WHAT NEEDS TO BE DONE:
Which lines fall between the line holding "What Blender Python" and the line holding "SC.camera = co", inclusive? Retype them exactly, without the pictures, and add nothing else.

MATERIAL FOR THIS TASK:
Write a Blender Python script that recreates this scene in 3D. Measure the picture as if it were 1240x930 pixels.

--

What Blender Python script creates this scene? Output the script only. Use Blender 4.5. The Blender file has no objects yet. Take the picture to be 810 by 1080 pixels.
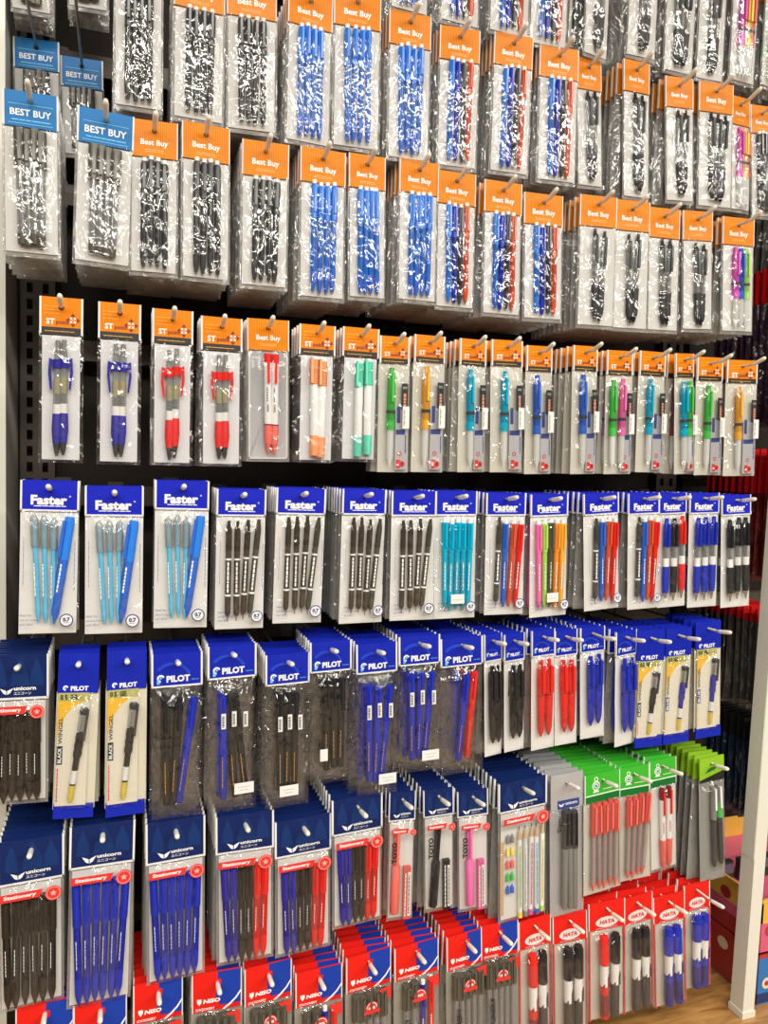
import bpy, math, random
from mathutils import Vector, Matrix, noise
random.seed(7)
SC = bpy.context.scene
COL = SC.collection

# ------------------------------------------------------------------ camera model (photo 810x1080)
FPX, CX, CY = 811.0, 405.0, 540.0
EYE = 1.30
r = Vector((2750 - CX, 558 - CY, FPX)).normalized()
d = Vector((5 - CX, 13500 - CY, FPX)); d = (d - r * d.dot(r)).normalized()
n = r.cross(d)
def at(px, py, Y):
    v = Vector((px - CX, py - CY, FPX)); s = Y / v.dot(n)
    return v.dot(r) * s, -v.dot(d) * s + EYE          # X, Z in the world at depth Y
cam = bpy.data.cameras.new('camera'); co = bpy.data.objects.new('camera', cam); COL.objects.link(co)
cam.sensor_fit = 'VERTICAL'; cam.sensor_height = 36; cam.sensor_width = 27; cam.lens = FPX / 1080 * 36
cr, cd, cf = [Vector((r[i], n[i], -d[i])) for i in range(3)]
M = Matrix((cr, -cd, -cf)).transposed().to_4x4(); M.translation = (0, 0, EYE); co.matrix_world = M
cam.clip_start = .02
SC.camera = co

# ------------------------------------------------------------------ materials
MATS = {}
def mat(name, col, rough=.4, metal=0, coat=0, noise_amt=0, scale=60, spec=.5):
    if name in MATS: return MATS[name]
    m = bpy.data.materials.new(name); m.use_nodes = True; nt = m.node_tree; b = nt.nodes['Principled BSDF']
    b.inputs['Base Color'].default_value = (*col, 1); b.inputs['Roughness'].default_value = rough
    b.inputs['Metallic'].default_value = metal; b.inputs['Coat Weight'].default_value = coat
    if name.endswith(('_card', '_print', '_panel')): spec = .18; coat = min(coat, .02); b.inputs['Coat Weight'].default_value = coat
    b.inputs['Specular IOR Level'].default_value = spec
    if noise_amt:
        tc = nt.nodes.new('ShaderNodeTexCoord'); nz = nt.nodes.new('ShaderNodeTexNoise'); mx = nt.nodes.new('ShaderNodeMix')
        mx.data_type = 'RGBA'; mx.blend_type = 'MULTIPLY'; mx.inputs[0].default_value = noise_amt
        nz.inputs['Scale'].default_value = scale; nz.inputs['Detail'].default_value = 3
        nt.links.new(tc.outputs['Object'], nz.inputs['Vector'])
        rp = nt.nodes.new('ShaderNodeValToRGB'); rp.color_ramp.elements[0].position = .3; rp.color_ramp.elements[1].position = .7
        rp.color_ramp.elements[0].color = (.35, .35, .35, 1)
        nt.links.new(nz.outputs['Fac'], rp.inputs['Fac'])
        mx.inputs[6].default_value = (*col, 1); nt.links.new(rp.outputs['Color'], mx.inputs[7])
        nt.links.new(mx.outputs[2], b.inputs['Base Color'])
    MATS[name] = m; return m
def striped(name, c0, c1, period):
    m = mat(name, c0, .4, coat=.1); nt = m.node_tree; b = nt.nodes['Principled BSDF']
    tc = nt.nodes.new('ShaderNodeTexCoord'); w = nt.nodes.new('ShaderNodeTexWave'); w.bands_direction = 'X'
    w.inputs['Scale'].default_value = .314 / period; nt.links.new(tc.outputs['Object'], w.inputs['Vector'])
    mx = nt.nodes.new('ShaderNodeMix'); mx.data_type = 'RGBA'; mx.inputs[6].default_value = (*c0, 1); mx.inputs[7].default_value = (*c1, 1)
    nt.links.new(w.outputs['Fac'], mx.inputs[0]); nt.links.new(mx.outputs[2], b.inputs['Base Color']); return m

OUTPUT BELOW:
What Blender Python script creates this scene? Output the script only. Use Blender 4.5. The Blender file has no objects yet. Take the picture to be 810 by 1080 pixels.
import bpy, math, random
from mathutils import Vector, Matrix, noise
random.seed(7)
SC = bpy.context.scene
COL = SC.collection

# ------------------------------------------------------------------ camera model (photo 810x1080)
FPX, CX, CY = 811.0, 405.0, 540.0
EYE = 1.30
r = Vector((2750 - CX, 558 - CY, FPX)).normalized()
d = Vector((5 - CX, 13500 - CY, FPX)); d = (d - r * d.dot(r)).normalized()
n = r.cross(d)
def at(px, py, Y):
    v = Vector((px - CX, py - CY, FPX)); s = Y / v.dot(n)
    return v.dot(r) * s, -v.dot(d) * s + EYE          # X, Z in the world at depth Y
cam = bpy.data.cameras.new('camera'); co = bpy.data.objects.new('camera', cam); COL.objects.link(co)
cam.sensor_fit = 'VERTICAL'; cam.sensor_height = 36; cam.sensor_width = 27; cam.lens = FPX / 1080 * 36
cr, cd, cf = [Vector((r[i], n[i], -d[i])) for i in range(3)]
M = Matrix((cr, -cd, -cf)).transposed().to_4x4(); M.translation = (0, 0, EYE); co.matrix_world = M
cam.clip_start = .02
SC.camera = co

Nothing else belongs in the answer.